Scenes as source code
***
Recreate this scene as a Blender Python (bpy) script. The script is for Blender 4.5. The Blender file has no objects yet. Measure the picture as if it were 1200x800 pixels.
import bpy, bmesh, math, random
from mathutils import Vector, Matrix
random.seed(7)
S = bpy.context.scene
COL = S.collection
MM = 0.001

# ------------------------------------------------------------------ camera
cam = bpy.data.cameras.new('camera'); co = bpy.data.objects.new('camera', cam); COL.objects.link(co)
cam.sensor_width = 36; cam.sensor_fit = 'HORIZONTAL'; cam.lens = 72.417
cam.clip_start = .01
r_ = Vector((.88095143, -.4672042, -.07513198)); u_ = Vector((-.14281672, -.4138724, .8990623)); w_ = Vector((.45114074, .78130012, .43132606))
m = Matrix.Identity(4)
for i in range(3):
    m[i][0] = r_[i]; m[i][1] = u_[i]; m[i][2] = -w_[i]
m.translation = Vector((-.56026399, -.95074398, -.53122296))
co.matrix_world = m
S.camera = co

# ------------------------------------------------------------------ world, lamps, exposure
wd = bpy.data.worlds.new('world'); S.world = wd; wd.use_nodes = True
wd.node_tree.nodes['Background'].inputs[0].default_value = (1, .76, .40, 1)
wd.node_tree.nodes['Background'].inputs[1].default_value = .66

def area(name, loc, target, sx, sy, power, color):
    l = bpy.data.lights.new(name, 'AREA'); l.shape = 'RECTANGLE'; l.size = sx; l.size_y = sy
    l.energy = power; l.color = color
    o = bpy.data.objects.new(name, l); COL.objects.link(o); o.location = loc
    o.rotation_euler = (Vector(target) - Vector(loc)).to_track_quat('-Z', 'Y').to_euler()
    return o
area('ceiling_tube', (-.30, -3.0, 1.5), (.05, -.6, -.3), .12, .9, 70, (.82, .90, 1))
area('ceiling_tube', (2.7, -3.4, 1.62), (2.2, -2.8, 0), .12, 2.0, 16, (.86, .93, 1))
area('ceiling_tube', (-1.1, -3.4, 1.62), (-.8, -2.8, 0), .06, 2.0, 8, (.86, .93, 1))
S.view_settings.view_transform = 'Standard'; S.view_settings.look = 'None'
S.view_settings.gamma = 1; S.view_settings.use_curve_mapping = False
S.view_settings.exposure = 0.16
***
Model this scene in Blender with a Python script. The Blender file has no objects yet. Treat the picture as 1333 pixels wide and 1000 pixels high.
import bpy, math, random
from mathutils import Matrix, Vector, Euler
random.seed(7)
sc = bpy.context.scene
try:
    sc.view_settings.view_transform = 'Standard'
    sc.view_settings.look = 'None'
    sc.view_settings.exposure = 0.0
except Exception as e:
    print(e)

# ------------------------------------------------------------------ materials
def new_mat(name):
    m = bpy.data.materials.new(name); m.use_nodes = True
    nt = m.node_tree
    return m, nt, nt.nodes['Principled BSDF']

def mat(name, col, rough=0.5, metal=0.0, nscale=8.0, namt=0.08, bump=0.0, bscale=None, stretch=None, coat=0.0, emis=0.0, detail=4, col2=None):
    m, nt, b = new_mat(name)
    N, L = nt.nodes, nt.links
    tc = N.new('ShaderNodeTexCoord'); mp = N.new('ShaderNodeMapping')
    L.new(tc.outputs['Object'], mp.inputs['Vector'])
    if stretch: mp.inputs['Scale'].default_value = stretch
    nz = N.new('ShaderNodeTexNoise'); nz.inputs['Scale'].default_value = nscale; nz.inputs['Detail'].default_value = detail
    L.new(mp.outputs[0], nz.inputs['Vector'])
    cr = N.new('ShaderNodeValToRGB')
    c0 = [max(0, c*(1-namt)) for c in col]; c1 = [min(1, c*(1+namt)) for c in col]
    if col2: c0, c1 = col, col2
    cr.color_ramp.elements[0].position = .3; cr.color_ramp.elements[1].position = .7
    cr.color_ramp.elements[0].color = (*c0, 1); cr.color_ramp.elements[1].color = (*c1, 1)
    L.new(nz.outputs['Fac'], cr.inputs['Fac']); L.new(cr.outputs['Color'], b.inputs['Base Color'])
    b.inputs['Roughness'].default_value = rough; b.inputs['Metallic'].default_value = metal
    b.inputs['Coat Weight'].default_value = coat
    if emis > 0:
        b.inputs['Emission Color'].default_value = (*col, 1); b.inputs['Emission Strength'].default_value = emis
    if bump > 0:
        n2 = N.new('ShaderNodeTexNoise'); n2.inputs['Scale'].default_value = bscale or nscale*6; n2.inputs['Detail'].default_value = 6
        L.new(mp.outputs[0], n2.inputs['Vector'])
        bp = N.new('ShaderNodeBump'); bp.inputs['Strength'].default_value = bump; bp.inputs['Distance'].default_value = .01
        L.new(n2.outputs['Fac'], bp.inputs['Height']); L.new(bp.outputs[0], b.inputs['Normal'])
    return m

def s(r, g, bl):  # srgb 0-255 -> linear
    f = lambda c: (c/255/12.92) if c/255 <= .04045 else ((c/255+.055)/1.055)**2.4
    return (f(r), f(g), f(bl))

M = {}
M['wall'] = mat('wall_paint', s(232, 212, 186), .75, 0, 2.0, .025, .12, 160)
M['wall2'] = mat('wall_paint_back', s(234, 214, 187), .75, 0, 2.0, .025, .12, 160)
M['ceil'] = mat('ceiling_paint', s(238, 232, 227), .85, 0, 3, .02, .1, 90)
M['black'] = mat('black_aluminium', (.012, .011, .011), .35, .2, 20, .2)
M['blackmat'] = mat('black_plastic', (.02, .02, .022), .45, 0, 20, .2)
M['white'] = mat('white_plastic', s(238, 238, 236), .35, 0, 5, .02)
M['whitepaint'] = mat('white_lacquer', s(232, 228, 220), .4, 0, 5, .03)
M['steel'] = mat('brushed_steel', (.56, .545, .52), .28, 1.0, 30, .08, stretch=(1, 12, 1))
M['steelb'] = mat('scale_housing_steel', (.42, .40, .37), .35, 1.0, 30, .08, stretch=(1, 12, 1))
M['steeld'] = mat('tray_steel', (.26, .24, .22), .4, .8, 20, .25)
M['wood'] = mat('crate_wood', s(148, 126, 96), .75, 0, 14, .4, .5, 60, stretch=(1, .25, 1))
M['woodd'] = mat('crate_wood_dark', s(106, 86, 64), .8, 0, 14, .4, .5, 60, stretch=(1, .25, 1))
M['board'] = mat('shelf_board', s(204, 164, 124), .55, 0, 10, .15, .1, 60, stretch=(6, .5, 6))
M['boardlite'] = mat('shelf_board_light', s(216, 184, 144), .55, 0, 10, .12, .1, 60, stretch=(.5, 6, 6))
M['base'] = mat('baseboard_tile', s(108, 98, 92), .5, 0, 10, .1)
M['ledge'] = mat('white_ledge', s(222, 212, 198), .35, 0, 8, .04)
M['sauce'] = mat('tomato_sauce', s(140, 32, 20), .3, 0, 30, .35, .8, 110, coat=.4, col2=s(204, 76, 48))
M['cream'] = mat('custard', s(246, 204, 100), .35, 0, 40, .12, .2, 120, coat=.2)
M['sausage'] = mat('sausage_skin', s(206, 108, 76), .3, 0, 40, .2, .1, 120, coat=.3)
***
▸ TO DO:
Pull every line containing "Python" out of the data above.

▸ OUTPUT OF THE TASK:
Recreate this scene as a Blender Python (bpy) script. The script is for Blender 4.5. The Blender file has no objects yet. Measure the picture as if it were 1200x800 pixels.
Model this scene in Blender with a Python script. The Blender file has no objects yet. Treat the picture as 1333 pixels wide and 1000 pixels high.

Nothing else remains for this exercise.